Citi suggests this negative revision cycle appears to be in its final stages after significant drops in major markets including the U.S., Saudi Arabia, and Mexico, with consensus estimates now aligning with the firm’s 2026 EBITDA projections.
The stock is currently trading at approximately 6.6 times Citi’s 2026 EBITDA estimate and offers a roughly 10% free cash flow yield, which the firm views as undervalued given the company’s prospects.
Citi expects SLB’s EBITDA growth to resume next year, driven by deal synergies and digital initiatives, potentially leading to increased investor interest in the stock toward the end of the year.

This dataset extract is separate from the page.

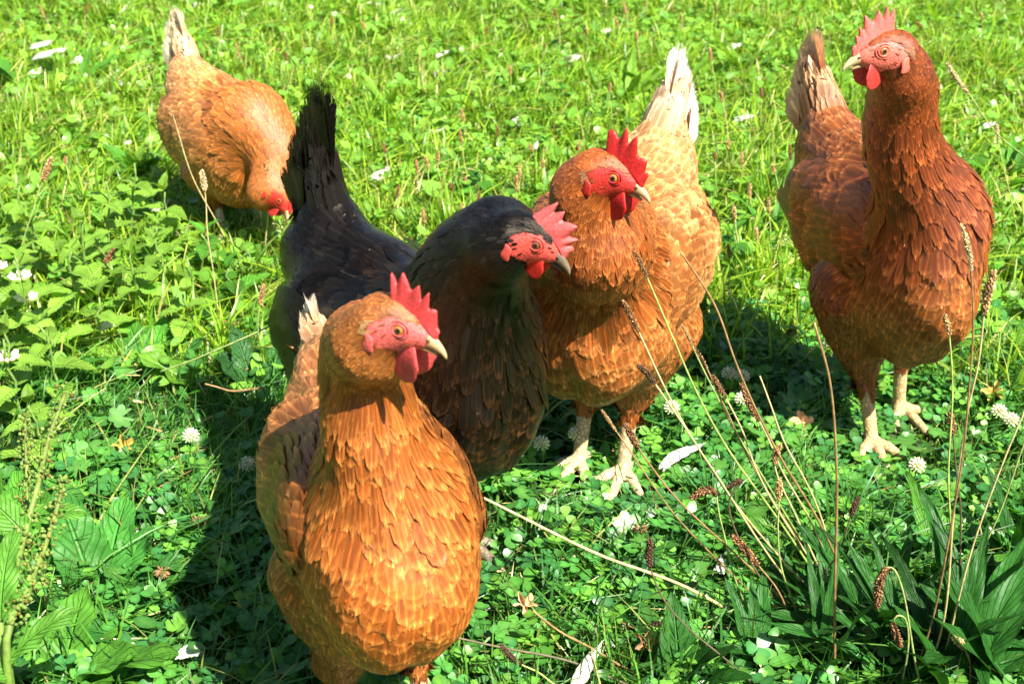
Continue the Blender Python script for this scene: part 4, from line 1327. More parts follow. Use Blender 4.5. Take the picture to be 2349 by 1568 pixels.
S([(1568, 748), (1592, 800), (1640, 900), (1690, 1000), (1780, 1140), (1890, 1300)], 'green stalk with a narrow half-bare tan tip beside the middle hen\'s wing', .018, 'tan', 'green', -.02, hr=.0016)
S([(1590, 790), (1622, 845), (1660, 930), (1710, 1040), (1790, 1170), (1900, 1330)], 'thin brown stalk with a slender tan head right of the middle hen\'s flank', .026, 'tan', 'brown', -.01, hr=.0018)
S([(1635, 862), (1668, 918), (1700, 985), (1735, 1080), (1800, 1190), (1910, 1340)], 'straw stalk with a knobbly brown head just left of the longest seed head', .022, 'brown', 'straw', 0, hr=.0027)
S([(1743, 862), (1768, 930), (1800, 1010), (1860, 1130), (1930, 1300)], 'headless pale straw stem rising between the middle hen and the right hen', None, 'tan', 'straw', 0)
S([(1436, 972), (1462, 1022), (1540, 1125), (1625, 1215), (1760, 1340), (1880, 1430)], 'stalk with a short brown head touching the foot of the middle ginger hen', .021, 'brown', 'brown', -.03, hr=.0033)
S([(1380, 940), (1410, 985), (1480, 1085), (1560, 1190), (1660, 1300), (1790, 1400)], 'thin stalk with a skinny tan tip crossing between the legs of the middle ginger hen', .024, 'tan', 'brown', -.03, hr=.0016, r=.0008)
S([(1868, 740), (1905, 880), (1916, 1060), (1918, 1280), (1916, 1560)], 'tall bare upright brown stem reaching up to the left thigh of the right hen', None, 'brown', 'brown', -.02, r=.0012)
S([(2206, 515), (2226, 600), (2232, 740), (2222, 880), (2200, 1100), (2150, 1380), (2090, 1560)], 'tall stalk whose pale worn head lies against the right side of the right hen', .036, 'pale', 'brown', -.05, hr=.0022)
S([(2280, 622), (2262, 690), (2245, 830), (2215, 960), (2190, 1150), (2170, 1400), (2120, 1560)], 'tall pale stalk with a plump tan head standing just right of the right hen', .030, 'tan', 'straw', -.03, hr=.0036)
S([(2166, 722), (2176, 760), (2184, 900), (2178, 1080), (2180, 1260), (2160, 1450)], 'pale green stalk with a short tan head in front of the right hen\'s rear leg', .018, 'tan', 'lime', -.02)
S([(2180, 945), (2186, 1000), (2192, 1080), (2206, 1200), (2200, 1420)], 'dark stalk with an upright orange-brown head right of the right hen\'s feet', .022, 'brown', 'dark', 0, hr=.0034)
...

In other recent news, SLB has reported its second-quarter 2025 earnings, surpassing analysts’ expectations with an earnings per share (EPS) of $0.74, slightly above the forecasted $0.73. The company’s revenue reached $8.55 billion, exceeding predictions of $8.52 billion. SLB’s acquisition of ChampionX was completed, with expectations of $400 million in annual pre-tax synergies. Analyst firms, including Stifel and Jefferies, have maintained their Buy ratings on SLB, with price targets of $52 and $53, respectively, following the company’s modest earnings beat. Stifel highlighted SLB’s resilience and focus on maximizing production from existing assets, while Jefferies noted the importance of SLB’s integration of ChampionX and APS Canada divestment. BofA Securities also reiterated its Buy rating, citing attractive risk/reward for medium to long-term investors despite oil market concerns. These developments indicate SLB’s strategic positioning and potential for growth amid challenging market conditions.